The Blue Flamingo is one of the most mechanically basic shmups that exist out there, but while it lacks in innovation or gameplay options it makes up for it style and feel. It feels great, sounds great, and controls great for as long as you play, especially for a game that costs less than a sandwich at Subway, but after you realize there aren't any upgrades to buy, weapons to pick up, or options to collect, the game loses some of its staying power assuming that you haven't already given up on it because of the difficulty that comes with no continues and no healing. It's a callout back to the days when shmups were played in arcades and all about getting points, plus it's a good callout if you're fond of those days.

Case Review

  • Sound: The jazzy soundtrack is amazing, and every bullet fired sounds nice while it's leaving and when it finally hits its target.
  • Setting: It's not the far flung future with mechs and options, it's modern, and something we haven't seen much of before.

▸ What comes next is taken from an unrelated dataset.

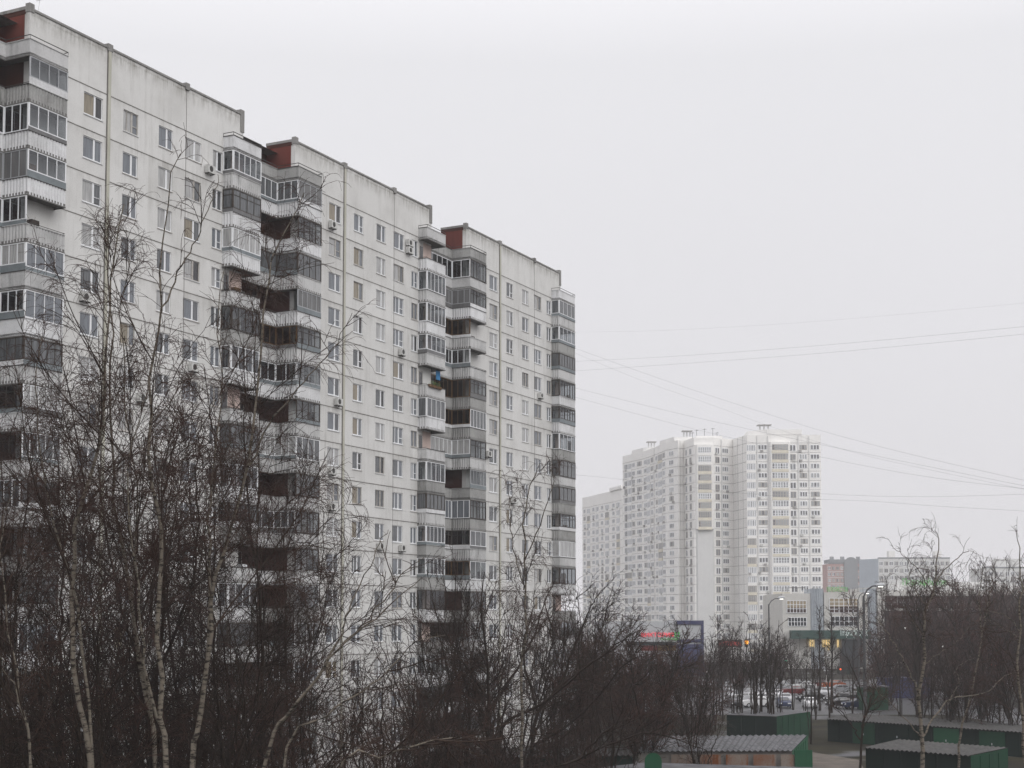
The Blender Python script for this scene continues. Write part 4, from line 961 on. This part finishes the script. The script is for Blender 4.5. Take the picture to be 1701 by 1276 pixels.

  • The Score: I'd be willing to buy the soundtrack alone for $5, luckily I get the whole game for that $5.   
  • Difficulty: No continues, no healing, and no modes to turn them on. Better get good if you want to get the high score.
  • Looks: The levels look great, it's just unfortunate that there are only two backdrops to fly over, and that they're the same environment just one in the morning and one at night.
  • Basic: You won't find any gameplay innovations here. If you've played a shmup before you know 100% how to play The Blue Flamingo.
Score: 4/5
No mechs here, just style, music, and scoreboards.